I'm not sure. It definitely is. I've always made music and it makes sense to do it, and to keep doing it. It always feels good to be loud and have lots of distortion pedals and what not, and these ladies—we have a lot of fun being together and just making it. We didn't even really know each other that well, we were only really acquaintances before we got together. We just kinda did this based on the fact that we wanted it to be a thing. I don't know how else to say it. That gives me comfort as much as anything else does. I'm kind of a cold person in general.

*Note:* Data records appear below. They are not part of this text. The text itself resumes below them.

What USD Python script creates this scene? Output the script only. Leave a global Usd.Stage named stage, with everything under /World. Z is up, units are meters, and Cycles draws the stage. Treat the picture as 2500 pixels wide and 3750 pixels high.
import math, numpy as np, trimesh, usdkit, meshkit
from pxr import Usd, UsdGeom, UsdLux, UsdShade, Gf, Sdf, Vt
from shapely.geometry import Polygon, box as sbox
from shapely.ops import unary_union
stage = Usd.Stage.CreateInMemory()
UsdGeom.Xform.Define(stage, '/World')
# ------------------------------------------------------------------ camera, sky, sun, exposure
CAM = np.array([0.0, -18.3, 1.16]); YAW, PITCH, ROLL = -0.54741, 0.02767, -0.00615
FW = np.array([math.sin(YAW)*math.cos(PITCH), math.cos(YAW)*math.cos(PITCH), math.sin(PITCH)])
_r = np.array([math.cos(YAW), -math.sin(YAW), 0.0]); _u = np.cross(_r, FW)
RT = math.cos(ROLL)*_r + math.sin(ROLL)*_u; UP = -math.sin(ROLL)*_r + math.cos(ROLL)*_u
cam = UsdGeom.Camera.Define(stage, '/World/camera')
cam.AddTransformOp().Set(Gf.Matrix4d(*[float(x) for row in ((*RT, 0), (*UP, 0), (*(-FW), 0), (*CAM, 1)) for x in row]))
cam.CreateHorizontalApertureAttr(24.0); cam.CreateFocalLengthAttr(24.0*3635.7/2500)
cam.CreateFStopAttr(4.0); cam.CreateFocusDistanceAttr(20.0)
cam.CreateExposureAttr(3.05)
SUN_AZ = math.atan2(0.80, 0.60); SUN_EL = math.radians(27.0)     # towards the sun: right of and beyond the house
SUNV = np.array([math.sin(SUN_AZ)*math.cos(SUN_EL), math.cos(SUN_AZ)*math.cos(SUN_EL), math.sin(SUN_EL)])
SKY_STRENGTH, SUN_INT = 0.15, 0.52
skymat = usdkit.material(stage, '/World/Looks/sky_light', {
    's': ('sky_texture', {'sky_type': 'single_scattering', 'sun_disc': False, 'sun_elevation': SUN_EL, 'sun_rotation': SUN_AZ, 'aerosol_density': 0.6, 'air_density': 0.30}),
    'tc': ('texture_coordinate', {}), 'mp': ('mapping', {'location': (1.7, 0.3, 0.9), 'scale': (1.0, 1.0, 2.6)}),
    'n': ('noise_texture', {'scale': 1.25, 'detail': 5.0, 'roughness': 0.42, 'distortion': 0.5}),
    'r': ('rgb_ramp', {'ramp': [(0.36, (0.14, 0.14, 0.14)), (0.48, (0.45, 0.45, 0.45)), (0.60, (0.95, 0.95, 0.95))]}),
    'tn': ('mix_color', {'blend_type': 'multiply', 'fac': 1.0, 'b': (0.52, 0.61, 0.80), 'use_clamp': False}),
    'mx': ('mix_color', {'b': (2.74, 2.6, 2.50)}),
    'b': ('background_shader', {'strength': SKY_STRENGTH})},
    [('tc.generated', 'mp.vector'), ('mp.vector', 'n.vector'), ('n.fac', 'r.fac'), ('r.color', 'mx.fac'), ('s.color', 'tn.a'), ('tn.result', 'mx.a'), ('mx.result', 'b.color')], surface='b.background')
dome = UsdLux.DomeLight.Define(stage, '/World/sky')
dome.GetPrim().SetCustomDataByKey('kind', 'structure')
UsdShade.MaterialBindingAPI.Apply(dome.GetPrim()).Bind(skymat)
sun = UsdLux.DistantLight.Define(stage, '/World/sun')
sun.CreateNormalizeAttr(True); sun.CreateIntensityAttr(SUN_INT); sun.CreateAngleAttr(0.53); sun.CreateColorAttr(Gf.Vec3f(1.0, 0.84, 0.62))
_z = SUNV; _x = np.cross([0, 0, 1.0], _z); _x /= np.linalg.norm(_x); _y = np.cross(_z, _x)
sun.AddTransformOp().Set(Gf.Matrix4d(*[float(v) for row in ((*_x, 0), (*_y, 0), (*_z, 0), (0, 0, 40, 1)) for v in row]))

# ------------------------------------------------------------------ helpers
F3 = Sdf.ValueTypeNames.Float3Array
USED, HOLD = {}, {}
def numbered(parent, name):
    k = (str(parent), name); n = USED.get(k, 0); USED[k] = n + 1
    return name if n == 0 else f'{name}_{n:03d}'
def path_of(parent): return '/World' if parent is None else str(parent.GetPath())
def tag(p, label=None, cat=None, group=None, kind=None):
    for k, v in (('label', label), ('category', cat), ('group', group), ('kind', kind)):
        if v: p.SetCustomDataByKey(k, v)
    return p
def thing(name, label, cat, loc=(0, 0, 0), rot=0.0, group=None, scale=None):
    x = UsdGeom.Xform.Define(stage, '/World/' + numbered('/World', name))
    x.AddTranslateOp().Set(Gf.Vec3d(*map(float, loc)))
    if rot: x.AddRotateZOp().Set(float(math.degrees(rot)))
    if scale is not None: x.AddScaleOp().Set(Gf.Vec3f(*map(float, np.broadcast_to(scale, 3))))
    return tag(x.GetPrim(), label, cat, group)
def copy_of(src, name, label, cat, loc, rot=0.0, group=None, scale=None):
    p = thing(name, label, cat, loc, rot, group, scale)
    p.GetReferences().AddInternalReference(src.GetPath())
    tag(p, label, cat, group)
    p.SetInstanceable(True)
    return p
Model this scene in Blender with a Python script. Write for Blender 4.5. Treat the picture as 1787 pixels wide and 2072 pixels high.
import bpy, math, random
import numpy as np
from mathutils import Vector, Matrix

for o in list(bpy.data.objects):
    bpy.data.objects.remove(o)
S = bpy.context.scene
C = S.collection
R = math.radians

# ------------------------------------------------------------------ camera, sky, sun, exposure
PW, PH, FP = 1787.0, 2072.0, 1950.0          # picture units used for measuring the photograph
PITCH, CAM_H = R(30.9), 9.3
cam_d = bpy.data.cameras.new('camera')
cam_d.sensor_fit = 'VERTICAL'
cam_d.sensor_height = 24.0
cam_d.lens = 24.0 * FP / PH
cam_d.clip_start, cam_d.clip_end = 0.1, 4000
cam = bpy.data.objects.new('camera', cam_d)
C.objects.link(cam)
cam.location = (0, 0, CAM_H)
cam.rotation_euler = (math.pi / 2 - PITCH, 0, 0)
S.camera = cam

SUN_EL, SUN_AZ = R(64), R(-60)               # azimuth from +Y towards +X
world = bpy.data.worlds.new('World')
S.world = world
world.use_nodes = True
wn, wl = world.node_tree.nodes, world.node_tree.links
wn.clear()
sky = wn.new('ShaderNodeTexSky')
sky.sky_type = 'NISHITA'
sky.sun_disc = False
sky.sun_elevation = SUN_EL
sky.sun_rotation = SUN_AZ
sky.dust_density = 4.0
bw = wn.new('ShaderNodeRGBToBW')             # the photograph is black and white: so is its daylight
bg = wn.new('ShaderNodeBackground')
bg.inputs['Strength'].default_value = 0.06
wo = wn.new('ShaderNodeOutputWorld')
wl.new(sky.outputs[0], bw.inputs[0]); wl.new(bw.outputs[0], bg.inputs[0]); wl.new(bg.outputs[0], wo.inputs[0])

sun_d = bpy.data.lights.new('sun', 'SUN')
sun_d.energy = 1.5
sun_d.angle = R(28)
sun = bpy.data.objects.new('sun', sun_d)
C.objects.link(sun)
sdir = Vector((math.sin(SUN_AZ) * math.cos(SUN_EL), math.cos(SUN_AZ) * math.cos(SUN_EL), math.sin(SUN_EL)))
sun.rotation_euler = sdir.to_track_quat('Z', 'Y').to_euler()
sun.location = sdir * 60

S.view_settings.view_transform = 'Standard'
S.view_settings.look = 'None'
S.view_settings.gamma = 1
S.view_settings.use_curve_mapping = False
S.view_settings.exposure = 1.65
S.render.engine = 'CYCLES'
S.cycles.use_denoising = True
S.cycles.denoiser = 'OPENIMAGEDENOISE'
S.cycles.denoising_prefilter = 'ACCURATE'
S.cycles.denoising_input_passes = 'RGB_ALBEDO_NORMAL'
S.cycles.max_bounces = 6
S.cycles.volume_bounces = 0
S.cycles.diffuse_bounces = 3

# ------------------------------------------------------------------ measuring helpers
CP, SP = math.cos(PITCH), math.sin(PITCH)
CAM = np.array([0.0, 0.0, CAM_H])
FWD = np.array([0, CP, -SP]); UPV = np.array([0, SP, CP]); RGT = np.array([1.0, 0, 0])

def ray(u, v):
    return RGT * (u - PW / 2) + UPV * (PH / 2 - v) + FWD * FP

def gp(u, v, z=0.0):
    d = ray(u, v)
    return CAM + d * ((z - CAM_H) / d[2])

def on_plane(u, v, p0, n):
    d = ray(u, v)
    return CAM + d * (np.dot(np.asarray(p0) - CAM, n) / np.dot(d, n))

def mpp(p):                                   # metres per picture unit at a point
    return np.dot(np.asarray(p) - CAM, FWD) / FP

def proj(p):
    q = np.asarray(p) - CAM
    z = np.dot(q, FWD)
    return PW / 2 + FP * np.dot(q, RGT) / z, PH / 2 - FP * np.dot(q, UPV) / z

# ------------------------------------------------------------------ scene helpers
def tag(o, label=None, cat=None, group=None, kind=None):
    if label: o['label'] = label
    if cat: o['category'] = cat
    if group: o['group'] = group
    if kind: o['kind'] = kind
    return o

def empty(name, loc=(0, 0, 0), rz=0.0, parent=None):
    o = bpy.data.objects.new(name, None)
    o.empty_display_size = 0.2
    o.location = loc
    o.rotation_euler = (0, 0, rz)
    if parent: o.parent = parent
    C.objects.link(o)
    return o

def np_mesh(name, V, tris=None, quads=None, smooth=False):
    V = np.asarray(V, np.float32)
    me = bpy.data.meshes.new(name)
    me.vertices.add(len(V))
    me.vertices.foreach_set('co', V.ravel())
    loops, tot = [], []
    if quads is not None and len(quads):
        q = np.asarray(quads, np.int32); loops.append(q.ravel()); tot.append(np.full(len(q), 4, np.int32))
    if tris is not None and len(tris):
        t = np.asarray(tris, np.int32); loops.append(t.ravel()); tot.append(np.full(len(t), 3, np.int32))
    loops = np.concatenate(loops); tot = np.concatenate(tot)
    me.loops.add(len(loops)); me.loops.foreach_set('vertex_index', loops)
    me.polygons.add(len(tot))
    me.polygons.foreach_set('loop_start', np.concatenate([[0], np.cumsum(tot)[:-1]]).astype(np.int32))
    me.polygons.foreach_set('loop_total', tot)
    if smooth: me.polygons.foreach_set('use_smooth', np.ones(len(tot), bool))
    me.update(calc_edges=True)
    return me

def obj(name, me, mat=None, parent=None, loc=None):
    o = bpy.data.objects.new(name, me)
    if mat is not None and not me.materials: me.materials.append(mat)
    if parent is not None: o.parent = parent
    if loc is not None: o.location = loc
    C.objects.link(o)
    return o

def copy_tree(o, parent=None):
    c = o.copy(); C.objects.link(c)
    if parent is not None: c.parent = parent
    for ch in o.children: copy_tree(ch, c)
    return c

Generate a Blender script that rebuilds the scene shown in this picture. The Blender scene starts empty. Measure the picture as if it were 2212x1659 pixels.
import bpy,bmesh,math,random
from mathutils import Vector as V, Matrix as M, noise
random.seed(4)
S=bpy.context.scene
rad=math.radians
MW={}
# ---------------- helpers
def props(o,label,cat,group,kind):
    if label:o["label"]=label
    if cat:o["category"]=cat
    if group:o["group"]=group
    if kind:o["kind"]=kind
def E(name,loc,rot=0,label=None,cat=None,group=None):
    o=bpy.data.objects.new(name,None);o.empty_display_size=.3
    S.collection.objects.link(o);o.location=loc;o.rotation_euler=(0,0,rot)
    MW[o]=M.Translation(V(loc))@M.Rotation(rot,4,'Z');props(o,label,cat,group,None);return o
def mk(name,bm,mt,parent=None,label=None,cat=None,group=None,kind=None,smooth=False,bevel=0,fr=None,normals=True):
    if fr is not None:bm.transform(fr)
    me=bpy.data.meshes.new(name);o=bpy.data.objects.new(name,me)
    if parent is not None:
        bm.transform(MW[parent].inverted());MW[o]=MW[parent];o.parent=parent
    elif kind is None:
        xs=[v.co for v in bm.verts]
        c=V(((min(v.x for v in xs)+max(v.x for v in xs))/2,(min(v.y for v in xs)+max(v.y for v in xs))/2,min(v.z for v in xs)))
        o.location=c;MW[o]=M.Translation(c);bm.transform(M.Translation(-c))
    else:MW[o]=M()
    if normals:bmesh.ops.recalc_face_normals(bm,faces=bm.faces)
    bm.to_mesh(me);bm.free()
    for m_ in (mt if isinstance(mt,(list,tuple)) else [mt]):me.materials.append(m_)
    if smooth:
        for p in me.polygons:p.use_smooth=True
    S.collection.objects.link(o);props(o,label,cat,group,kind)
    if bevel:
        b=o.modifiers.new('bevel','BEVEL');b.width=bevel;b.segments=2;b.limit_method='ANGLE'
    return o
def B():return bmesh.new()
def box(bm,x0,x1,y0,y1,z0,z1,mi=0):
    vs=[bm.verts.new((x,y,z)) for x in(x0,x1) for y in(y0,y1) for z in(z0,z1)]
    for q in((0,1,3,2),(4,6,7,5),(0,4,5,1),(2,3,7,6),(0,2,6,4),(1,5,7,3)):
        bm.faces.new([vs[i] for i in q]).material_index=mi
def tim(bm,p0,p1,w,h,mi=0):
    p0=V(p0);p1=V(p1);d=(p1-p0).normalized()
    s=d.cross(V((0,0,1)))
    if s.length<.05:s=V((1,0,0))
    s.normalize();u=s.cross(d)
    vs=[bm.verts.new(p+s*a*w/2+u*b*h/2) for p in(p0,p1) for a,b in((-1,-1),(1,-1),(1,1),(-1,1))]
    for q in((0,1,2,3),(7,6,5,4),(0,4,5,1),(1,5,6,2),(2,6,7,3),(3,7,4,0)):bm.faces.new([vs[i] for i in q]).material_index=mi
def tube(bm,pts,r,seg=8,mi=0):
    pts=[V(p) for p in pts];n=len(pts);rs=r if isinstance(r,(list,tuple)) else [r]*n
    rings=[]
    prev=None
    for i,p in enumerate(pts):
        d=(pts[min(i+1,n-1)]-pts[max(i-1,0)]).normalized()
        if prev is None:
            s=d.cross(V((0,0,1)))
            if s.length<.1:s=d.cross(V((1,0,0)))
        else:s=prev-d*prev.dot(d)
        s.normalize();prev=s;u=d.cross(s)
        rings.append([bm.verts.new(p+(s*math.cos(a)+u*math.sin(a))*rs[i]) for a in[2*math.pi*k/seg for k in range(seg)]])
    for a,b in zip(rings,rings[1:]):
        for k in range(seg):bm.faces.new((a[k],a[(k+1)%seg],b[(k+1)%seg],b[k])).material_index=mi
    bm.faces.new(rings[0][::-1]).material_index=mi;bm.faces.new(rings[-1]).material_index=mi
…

It seems like the album also switches a lot between the major and minor, and heaviness and lightness.
It just kinda needs to be light and dark. Otherwise it'd be all really dark, probably. I like the different tones. My lyrics are very much last in the process. I guess they do have anxieties in them! I didn't really think about it too hard. When you listen to music, you get certain feelings, and I'm just going with the feelings of that—trying to make that into words if possible.

Does putting Misty out with Fundog Records allow you to do things at the right pace?
For sure. Everybody's busy, but this is important to us. We can only do so much as physical humans, so it does help to do it at our own pace. But still, you're going at the pace of everyone else. You have to set a release date and keep up with that. But at least you can determine it all overall, like how we're gonna do the release, at our own pace. So it fits well, 'cause we can only do what we can do.

Why is Halifax such a consistently fertile ground for making music?
I think it's because it's what we have. Everybody here is stuck inside more than the rest of the country because of our weather and our wind and our sideways rain. It's still important to make music, it's still what we do. For me, even when I got to my 30s, I was like, "no, I still need to make music." It's kind of weird, actually, because it never goes away. It's what's here: there are shows and art and there isn't much else. That's what it comes down to.

In other places, it seems like you can get an opportunity and get on with your life, but in Halifax it doesn't seem like you can. I mean, you can get an okay opportunity, but you're never gonna be truly rich or truly successful in the grand scheme of the world, just because we don't have the jobs here, or something. That's what it seems like. We don't have mining anymore, but that's all anyone ever talks about here: "why can't we mine? Why can't we fish?" It doesn't move away from that. And when you spend your whole life playing in indie bands, all of a sudden you realize, "oh well, I guess this is what I like to do for real." So I need to do it, for fun—while you do your other things that allow you to keep going.